5. Report Results Without the Fluff

Executives don’t want a 20-page slide deck. They want to know: are we making progress with our target accounts, and is revenue going up?

How to keep your reports focused: - Highlight key wins (“We moved 8 Tier 1 accounts to proposal stage”) - Flag problem areas (“Engagement dropped in manufacturing vertical—need to investigate”) - Show real impact (“ABM campaigns influenced $500k in pipeline this quarter”) - Call out next steps (“Focus next month: reactivate stalled accounts in healthcare”)

What to skip: - Endless charts nobody understands. If it takes a legend to explain, don’t include it. - Overly optimistic spin. If results are flat, say so—and suggest what to try next.

Pro tip:
Automate regular reporting in Crustdata, but give yourself space to add comments or context. Numbers alone rarely tell the whole story.

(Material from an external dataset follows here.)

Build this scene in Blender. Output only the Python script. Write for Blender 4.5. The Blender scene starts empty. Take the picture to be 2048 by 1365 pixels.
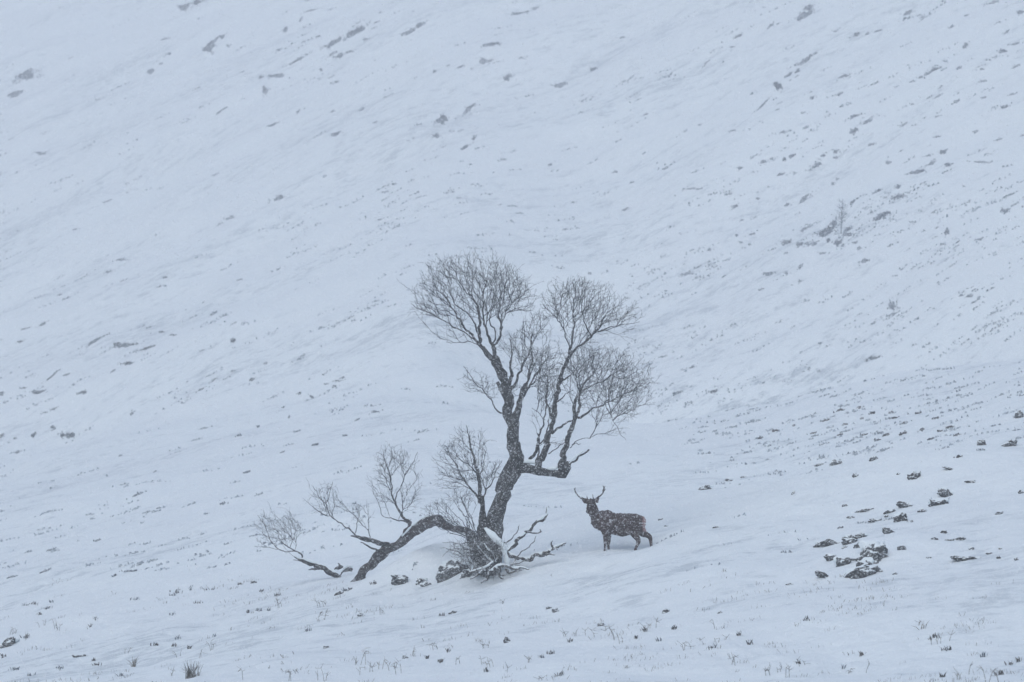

6. Avoid Common ABM Reporting Traps

You’ll see a lot of hype around ABM analytics—“AI-powered insights,” “360-degree views,” and so on. Most of it’s noise. Here’s what actually matters:

  • Don’t measure at the contact level only. ABM is about accounts. If you’re still counting leads, you’re missing the point.
  • Don’t ignore sales activity. Marketing touches are half the story. Make sure you’re pulling in sales meetings, calls, and deal notes.
  • Don’t overcomplicate. More data does not equal better insights. Focus on a handful of meaningful metrics.
  • Don’t chase every new feature. Crustdata has bells and whistles, but stick to the basics until you’ve mastered them.

7. Iterate and Improve

No ABM reporting setup is perfect out of the gate. Data will be messy. Metrics will need tweaking. That’s normal.

  • Check your dashboards monthly—are they still useful?
  • Get feedback from sales. Do the reports help them prioritize accounts?
  • Prune metrics that nobody cares about.
  • If something feels off, dig into the data. Don’t just trust the charts.

Summary: Keep It Simple, Stay Honest

Tracking and reporting on ABM with Crustdata isn’t magic, but it’s doable if you focus on what matters. Get your data straight, agree on what success looks like, and build simple dashboards that actually help you (and sales) do your jobs better. Skip the vanity metrics, ignore the hype, and keep improving. You’ll end up with reports you can trust—and, more importantly, act on.